Exercise — In the listing below, find every line with the string "this" and pull it out.

Available data —

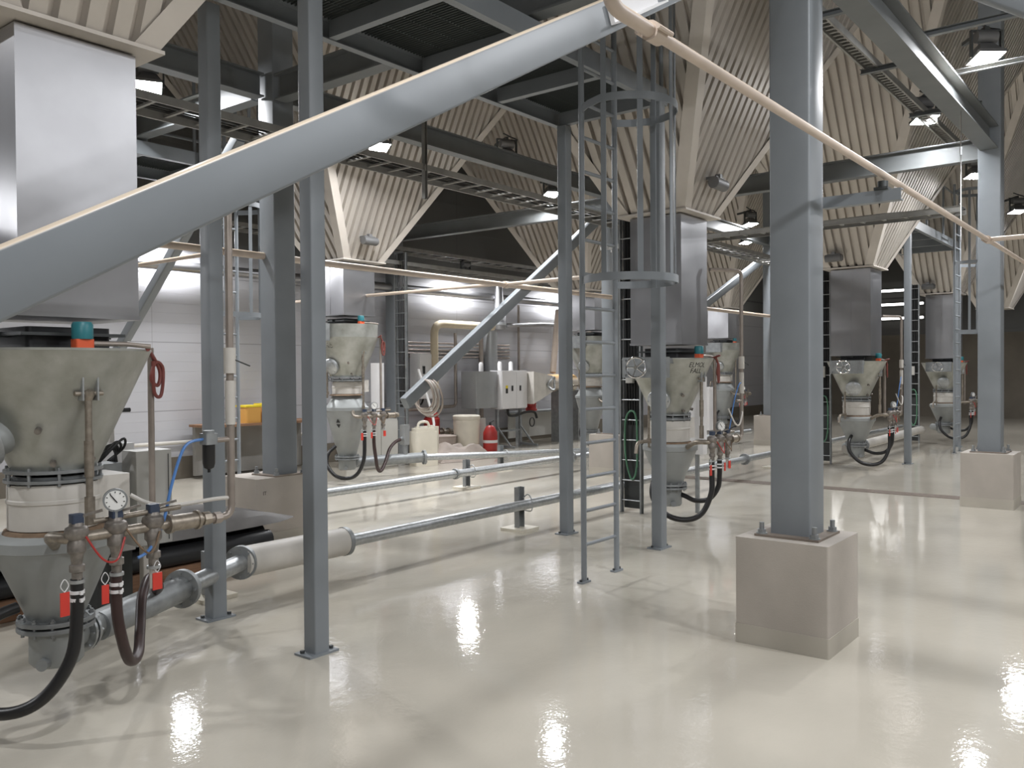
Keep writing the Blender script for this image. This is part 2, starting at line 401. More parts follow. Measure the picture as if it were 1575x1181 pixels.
# ------------------------------------------------------------------ silo cones
ZB, AX, AY, HB = 3.42, .645, .465, .40
def silo(x, y, label, vib='x'):
    t = thing('silo_cone', label, 'silo', (x, y, ZB), 0, 'corrugated silo cones')
    H = ZT - ZB - .02
    def sheet(nx, ny):
        m = MB(); ah, ap = (AX, AY) if nx else (AY, AX)   # slope of this face, slope of its side edges
        top = HB + ap*H; per = .135; k = int(top/per)+1; prof = []
        for i in range(-k, k+1):
            c = i*per
            for ds, dp in ((-.060, 0), (-.026, .0), (-.015, -.05), (.015, -.05), (.026, 0)): prof.append((c+ds, dp))
        prof = [p for p in prof if abs(p[0]) < top-.02]
        vs = []; fs = []
        nl = math.hypot(1, ah)
        for s_, dp in prof:
            for zz in (max(0., (abs(s_)-HB)/ap) , H):
                off = HB + ah*zz + dp/nl; z = zz - dp*ah/nl
                vs.append((nx*off, s_*1, z) if nx else (s_, ny*off, z))
        for i in range(len(prof)-1): fs.append((2*i, 2*i+1, 2*i+3, 2*i+2))
        m.add(vs, fs); return m
    for nx, ny in ((-1,0),(1,0),(0,-1),(0,1)): sheet(nx, ny).build('cladding_sheet', clad, t, angle=20)
    for sx in (-1,1):
        for sy in (-1,1):
            m = MB()
            a = Vector((sx*HB, sy*HB, -.0)); b = Vector((sx*(HB+AX*H), sy*(HB+AY*H), H)); o = .012; wq = .13
            ex = Vector((-sx*wq, 0, 0)); ey = Vector((0, -sy*wq, 0)); dx = Vector((sx*o, 0, -.004)); dy = Vector((0, sy*o, -.004)); dd = Vector((sx*o, sy*o, -.006))
            for (p, q_) in ((a, b),):
                vs = [p+dd, q_+dd, q_+ex+dy, p+ex+dy, q_+ey+dx, p+ey+dx]
                m.add(vs, [(0,1,2,3),(0,5,4,1)])
            m.build('corner_trim', cladtrim, t)
    m = MB(); m.box(-.43, .43, -.43, .43, -.028, -.008); m.build('bottom_flange', cladtrim, t)
    if vib:
        # vibrator motor bolted to the cone
        v = MB(); v.box(-.10, .02, -.10, .10, -.03, .0); v.cyl((-.08, -.13, -.07), (-.08, .13, -.07), .062, n=18); v.cyl((-.08, -.15, -.07), (-.08, -.13, -.07), .05, n=18); v.box(-.11, -.05, -.03, .03, -.03, .03)
        o = v.build('vibrator_motor', lampgrey, t)
        if vib == 'x': o.location = (-HB-AX*.20-.03, .16, .20)
        else: o.location = (-.12, -HB-AY*.32-.03, .32); o.rotation_euler = (0, 0, PI/2)
    return t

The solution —
Keep writing the Blender script for this image. This is part 2, starting at line 401. More parts follow. Measure the picture as if it were 1575x1181 pixels.
        m = MB(); ah, ap = (AX, AY) if nx else (AY, AX)   # slope of this face, slope of its side edges